**** Provided entries ****

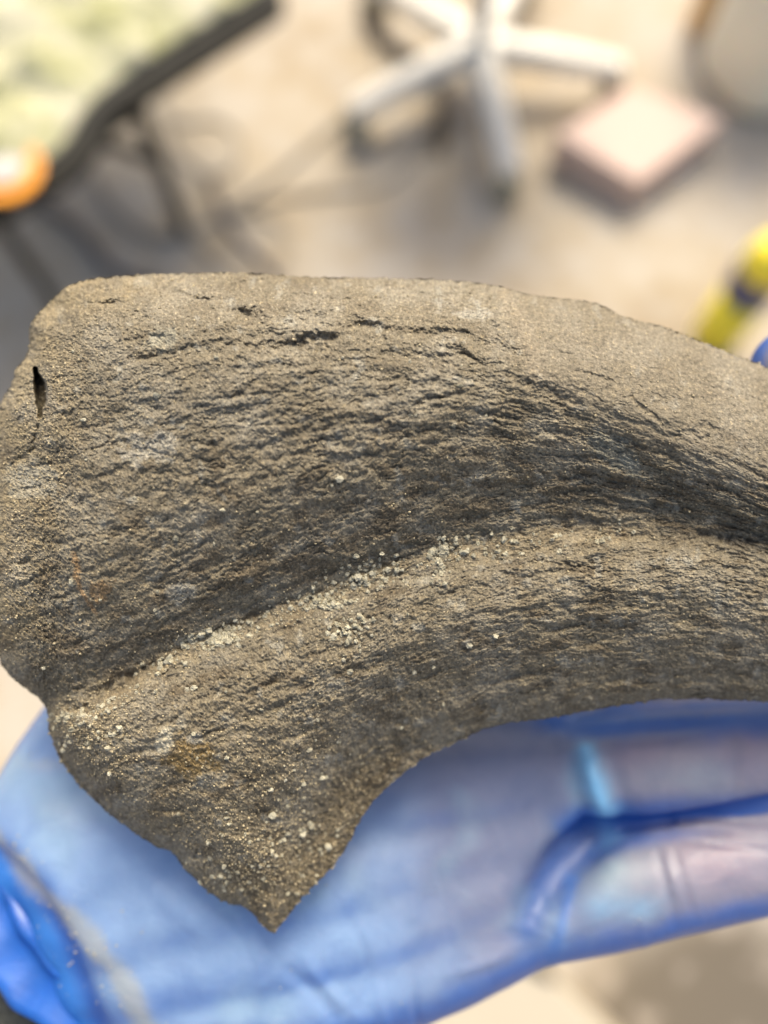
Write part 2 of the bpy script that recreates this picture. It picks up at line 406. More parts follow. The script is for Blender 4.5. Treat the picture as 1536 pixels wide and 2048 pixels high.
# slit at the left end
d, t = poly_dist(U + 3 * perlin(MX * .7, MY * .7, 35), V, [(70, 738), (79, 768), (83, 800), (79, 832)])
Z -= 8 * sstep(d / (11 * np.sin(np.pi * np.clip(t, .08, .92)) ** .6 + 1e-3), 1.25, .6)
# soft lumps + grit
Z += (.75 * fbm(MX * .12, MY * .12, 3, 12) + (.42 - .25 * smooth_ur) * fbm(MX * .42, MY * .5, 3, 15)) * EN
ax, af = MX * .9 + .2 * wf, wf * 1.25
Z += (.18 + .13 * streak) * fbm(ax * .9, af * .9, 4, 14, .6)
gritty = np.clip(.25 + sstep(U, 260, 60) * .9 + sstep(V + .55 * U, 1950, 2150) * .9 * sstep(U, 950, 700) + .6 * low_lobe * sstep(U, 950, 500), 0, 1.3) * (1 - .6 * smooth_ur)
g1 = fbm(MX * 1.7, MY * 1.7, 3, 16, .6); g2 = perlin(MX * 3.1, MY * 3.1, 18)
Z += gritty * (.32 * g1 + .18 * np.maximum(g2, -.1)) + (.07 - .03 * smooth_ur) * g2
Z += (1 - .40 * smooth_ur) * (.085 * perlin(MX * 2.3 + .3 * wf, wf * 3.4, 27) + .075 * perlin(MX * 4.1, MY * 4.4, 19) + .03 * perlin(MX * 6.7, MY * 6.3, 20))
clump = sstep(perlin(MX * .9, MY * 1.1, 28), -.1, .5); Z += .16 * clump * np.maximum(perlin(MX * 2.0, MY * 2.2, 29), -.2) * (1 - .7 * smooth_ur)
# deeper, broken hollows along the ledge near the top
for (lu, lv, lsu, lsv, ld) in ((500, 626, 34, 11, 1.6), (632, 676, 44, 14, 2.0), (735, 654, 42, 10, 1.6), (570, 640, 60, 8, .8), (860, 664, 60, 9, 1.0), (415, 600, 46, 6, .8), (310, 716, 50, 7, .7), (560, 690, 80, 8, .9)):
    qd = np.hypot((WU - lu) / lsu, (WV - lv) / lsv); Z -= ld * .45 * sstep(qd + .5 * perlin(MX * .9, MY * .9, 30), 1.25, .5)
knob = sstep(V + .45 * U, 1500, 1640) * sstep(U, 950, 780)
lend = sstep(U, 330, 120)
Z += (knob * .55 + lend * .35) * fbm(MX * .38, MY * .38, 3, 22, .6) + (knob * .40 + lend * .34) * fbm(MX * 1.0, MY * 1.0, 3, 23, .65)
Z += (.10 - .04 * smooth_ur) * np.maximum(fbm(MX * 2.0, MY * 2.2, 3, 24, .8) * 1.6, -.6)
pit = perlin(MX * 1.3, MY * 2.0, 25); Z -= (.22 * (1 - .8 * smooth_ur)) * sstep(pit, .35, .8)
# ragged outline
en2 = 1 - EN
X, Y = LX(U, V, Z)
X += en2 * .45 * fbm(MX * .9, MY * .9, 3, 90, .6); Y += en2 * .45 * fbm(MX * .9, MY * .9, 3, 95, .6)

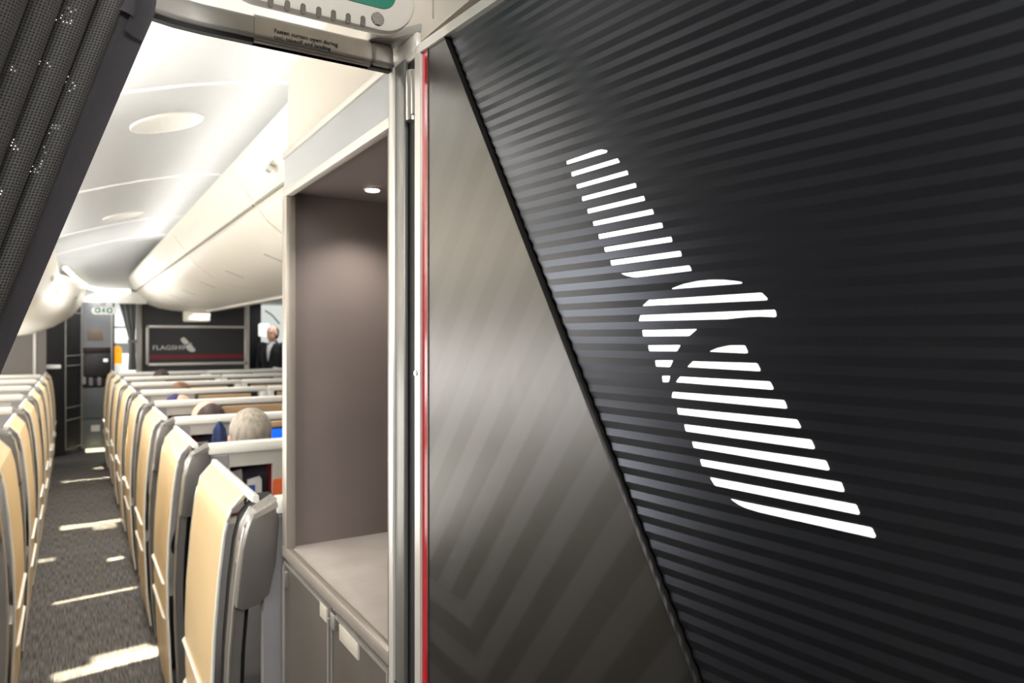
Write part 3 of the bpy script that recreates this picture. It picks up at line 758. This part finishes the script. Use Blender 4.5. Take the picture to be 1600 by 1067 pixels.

****
**** Provided entries ****

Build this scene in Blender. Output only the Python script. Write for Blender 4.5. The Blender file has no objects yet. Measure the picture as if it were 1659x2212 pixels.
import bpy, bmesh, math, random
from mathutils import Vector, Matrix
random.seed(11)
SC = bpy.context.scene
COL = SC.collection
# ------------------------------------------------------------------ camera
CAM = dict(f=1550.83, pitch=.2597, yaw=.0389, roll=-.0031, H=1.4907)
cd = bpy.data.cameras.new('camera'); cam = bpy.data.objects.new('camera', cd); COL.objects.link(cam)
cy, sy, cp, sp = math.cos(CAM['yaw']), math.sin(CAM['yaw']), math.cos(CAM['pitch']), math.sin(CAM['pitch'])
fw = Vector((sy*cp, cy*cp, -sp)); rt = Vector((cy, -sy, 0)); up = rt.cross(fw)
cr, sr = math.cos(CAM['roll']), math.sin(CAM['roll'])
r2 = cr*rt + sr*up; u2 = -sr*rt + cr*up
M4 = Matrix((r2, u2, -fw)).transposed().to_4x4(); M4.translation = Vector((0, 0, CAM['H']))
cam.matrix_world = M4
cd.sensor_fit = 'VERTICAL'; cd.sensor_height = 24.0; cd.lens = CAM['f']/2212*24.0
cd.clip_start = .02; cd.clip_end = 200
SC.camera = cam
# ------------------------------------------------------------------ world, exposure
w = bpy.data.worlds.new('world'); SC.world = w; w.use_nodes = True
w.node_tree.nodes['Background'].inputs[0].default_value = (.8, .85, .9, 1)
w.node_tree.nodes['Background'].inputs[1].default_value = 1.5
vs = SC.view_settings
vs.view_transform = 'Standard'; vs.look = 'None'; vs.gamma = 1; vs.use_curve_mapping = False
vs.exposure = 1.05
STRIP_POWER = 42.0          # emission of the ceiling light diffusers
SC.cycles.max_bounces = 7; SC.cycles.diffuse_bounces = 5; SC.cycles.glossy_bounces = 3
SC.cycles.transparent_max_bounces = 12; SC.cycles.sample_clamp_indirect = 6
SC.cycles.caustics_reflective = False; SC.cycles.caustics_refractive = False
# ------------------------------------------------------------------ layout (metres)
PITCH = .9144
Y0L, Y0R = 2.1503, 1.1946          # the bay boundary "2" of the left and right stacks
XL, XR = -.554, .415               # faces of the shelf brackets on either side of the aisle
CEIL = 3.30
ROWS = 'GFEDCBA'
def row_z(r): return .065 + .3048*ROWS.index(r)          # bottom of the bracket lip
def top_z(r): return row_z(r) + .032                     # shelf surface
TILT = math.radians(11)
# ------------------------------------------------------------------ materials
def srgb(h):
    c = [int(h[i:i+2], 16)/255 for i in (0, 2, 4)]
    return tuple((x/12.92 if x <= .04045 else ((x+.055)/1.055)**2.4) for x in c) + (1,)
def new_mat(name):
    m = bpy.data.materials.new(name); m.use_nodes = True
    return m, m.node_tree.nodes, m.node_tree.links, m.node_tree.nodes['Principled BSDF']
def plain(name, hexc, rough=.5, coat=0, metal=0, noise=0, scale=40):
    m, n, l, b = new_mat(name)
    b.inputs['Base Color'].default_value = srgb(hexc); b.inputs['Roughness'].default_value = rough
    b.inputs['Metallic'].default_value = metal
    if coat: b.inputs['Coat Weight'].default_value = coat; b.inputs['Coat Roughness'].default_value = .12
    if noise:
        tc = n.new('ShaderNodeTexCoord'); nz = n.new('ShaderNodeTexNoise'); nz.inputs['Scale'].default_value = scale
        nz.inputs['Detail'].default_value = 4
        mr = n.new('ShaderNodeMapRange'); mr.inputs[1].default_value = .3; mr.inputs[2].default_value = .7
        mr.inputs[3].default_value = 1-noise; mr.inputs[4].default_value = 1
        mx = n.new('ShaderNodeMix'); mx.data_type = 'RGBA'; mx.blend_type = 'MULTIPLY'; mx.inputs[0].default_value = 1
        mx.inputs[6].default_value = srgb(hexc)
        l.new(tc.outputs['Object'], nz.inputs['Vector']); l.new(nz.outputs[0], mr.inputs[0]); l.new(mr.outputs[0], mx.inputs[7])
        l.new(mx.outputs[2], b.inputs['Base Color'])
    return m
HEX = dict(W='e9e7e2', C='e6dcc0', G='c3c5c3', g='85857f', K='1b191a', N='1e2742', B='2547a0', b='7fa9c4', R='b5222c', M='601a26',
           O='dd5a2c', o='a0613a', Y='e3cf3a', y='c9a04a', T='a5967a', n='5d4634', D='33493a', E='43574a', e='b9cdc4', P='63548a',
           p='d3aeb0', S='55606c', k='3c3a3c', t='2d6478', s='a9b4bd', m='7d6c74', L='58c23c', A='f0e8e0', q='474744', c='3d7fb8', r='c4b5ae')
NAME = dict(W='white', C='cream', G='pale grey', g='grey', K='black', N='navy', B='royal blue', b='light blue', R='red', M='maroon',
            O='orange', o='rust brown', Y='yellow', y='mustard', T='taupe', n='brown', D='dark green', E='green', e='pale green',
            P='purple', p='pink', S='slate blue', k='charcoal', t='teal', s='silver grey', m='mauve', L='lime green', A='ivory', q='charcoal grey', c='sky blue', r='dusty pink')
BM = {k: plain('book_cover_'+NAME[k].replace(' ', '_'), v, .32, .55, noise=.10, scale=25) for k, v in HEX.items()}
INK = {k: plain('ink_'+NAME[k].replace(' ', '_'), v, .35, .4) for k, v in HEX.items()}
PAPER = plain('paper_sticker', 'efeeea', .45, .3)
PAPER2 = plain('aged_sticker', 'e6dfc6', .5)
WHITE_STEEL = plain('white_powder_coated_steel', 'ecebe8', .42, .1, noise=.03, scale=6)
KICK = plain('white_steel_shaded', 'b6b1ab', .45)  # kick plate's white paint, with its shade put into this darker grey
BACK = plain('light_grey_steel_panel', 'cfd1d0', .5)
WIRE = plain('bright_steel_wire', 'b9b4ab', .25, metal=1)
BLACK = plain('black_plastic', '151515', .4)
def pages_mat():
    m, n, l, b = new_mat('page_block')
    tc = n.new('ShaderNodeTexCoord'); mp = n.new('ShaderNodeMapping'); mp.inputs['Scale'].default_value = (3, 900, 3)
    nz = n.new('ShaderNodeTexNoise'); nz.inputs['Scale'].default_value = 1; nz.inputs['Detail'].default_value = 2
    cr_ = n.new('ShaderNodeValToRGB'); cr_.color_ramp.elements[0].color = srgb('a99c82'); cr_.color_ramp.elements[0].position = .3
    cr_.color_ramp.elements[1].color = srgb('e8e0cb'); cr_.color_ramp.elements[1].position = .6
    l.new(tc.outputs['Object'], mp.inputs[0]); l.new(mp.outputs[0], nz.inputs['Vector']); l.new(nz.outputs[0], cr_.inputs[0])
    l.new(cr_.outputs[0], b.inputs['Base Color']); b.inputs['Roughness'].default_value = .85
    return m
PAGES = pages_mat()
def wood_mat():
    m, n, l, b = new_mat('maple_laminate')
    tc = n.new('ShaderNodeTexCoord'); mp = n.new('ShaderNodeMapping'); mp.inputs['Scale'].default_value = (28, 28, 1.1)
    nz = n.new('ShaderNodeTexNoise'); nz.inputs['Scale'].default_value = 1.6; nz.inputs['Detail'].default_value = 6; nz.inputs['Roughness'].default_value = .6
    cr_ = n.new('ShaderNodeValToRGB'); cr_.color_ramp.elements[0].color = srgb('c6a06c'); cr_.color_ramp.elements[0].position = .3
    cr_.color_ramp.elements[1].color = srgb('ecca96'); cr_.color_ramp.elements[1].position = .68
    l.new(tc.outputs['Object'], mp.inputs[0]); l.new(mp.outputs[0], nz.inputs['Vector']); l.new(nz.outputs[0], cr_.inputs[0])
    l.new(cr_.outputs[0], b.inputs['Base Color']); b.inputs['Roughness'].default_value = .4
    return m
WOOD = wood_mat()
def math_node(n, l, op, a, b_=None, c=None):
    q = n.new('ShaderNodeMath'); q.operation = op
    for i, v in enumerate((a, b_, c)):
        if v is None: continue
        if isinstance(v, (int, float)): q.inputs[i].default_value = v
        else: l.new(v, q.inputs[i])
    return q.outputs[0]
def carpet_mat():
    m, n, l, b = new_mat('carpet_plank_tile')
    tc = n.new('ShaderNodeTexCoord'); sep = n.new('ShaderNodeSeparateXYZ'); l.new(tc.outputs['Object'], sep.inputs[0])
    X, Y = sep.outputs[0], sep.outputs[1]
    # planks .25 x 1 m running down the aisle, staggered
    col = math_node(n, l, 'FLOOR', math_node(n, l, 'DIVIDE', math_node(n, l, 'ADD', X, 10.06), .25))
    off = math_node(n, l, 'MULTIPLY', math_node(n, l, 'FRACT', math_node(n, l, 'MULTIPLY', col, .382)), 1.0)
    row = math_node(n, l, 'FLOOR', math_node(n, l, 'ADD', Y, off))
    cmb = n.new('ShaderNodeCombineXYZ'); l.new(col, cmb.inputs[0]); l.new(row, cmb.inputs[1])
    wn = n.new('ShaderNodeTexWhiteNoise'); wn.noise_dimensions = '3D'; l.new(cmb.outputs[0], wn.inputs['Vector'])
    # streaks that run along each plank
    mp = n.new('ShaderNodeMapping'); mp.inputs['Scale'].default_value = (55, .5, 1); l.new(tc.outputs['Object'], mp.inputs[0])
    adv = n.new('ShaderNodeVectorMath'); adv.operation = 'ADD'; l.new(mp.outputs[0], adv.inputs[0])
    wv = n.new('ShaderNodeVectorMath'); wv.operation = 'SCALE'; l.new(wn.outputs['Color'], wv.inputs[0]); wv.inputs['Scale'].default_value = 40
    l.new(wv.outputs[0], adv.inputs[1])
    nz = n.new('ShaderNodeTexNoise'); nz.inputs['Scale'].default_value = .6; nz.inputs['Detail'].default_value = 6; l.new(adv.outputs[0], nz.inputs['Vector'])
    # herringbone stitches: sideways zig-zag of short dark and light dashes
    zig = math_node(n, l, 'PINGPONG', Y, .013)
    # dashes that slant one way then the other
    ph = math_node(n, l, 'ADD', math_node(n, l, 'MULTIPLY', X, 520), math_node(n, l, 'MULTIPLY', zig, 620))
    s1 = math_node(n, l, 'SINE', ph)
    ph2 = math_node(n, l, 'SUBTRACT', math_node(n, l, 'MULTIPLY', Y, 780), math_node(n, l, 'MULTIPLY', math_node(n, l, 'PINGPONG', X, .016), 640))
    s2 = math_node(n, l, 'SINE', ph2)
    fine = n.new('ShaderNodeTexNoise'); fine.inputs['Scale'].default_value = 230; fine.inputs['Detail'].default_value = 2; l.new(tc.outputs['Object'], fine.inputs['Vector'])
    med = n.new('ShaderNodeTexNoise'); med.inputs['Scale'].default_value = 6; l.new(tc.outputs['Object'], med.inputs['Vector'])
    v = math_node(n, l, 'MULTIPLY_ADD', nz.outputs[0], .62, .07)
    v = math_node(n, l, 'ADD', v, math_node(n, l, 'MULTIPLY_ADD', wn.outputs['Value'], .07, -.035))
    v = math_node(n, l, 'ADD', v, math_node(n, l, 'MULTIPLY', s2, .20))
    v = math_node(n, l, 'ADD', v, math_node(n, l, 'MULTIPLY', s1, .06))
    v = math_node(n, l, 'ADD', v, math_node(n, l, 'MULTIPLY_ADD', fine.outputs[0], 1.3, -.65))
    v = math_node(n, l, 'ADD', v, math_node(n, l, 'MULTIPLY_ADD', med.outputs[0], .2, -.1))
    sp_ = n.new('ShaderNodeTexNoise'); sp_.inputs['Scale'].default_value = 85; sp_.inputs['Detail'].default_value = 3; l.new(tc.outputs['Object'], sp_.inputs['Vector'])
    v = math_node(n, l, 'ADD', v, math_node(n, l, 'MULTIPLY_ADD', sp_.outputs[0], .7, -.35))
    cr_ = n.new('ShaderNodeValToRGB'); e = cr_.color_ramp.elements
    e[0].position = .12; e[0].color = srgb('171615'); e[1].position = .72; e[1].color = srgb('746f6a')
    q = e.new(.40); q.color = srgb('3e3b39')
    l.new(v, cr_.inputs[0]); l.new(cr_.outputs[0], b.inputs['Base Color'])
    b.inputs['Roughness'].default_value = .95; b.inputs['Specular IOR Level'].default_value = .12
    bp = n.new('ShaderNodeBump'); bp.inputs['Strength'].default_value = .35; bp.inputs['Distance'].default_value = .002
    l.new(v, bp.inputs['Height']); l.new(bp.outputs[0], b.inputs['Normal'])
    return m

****

▶ **Problem details**: List the lines of the material in which the word "picks" occurs.

▶ **Final answer**:
Write part 2 of the bpy script that recreates this picture. It picks up at line 406. More parts follow. The script is for Blender 4.5. Treat the picture as 1536 pixels wide and 2048 pixels high.
Write part 3 of the bpy script that recreates this picture. It picks up at line 758. This part finishes the script. Use Blender 4.5. Take the picture to be 1600 by 1067 pixels.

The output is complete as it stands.